Using the data beneath, show every line that includes the word "pixels".

— BEGIN —

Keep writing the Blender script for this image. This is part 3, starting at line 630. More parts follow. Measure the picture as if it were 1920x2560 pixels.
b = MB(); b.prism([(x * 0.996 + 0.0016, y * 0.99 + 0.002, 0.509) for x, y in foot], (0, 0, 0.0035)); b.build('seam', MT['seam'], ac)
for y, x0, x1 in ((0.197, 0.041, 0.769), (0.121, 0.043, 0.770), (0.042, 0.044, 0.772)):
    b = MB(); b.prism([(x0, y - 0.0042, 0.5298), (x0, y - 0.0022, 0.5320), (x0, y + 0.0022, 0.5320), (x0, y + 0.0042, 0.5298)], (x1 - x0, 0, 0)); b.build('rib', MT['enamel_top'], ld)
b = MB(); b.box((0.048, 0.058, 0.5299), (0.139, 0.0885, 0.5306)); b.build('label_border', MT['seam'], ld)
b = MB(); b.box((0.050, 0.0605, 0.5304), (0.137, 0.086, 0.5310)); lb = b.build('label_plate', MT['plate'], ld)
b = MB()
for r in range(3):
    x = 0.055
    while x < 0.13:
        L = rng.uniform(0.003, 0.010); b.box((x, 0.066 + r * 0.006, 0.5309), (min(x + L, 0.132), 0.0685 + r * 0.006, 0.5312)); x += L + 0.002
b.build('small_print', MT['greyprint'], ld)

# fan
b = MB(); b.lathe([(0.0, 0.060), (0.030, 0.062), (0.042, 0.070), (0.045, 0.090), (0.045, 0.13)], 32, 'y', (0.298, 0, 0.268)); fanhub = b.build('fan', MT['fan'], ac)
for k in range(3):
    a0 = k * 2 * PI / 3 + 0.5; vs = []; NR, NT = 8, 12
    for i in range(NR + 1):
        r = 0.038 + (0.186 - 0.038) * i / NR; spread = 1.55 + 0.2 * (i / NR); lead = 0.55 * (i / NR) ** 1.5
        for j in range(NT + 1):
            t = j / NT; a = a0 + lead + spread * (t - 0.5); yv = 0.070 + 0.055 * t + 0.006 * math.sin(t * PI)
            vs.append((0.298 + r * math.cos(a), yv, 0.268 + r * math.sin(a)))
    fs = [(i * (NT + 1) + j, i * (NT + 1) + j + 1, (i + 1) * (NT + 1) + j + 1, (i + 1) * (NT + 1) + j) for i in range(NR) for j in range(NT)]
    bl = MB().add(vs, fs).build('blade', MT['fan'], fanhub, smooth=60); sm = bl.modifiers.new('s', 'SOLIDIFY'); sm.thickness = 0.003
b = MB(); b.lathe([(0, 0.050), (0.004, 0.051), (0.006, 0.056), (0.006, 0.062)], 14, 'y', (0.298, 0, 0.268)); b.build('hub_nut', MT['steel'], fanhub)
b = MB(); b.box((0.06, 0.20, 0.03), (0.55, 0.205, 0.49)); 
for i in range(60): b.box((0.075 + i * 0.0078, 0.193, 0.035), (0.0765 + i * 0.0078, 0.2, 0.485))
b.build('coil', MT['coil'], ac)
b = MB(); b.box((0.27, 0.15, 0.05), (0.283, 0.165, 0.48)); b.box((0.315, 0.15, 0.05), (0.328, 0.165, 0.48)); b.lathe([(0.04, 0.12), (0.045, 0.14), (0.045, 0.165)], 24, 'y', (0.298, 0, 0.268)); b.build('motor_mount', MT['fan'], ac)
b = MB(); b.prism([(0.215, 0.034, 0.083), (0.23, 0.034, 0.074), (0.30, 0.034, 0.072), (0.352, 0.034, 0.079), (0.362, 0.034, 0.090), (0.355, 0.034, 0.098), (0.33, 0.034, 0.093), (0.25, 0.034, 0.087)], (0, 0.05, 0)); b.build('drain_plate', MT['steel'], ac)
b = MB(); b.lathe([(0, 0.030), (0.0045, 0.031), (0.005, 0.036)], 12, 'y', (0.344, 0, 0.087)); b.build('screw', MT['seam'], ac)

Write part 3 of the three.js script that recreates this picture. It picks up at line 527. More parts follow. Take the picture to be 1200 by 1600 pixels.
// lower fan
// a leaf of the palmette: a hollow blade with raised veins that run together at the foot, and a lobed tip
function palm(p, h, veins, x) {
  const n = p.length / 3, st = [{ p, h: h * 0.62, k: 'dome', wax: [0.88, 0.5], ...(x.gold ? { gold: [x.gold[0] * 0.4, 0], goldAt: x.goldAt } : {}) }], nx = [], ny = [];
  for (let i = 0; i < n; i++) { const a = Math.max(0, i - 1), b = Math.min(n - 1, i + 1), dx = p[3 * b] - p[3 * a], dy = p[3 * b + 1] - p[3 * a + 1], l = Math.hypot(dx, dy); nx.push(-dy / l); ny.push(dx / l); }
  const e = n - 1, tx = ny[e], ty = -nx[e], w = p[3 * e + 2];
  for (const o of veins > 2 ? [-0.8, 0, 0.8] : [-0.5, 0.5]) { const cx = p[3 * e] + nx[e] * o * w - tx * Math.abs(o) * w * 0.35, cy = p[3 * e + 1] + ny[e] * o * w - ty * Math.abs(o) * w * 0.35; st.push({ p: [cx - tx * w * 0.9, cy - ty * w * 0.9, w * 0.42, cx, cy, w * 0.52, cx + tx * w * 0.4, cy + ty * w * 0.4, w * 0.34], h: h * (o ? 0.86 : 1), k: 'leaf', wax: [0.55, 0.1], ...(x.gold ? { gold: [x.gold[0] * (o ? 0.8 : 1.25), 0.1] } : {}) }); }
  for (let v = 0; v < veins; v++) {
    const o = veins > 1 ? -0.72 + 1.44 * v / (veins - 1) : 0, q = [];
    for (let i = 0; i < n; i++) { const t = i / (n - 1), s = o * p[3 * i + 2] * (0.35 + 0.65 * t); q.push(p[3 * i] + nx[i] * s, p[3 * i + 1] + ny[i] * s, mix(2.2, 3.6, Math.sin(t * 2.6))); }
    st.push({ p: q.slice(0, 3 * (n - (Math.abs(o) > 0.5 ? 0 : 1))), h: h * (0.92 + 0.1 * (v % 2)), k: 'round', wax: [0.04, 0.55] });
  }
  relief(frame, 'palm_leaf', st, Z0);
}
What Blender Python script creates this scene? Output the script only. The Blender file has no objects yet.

— END —

> **Solution to this exercise**
Keep writing the Blender script for this image. This is part 3, starting at line 630. More parts follow. Measure the picture as if it were 1920x2560 pixels.
Write part 3 of the three.js script that recreates this picture. It picks up at line 527. More parts follow. Take the picture to be 1200 by 1600 pixels.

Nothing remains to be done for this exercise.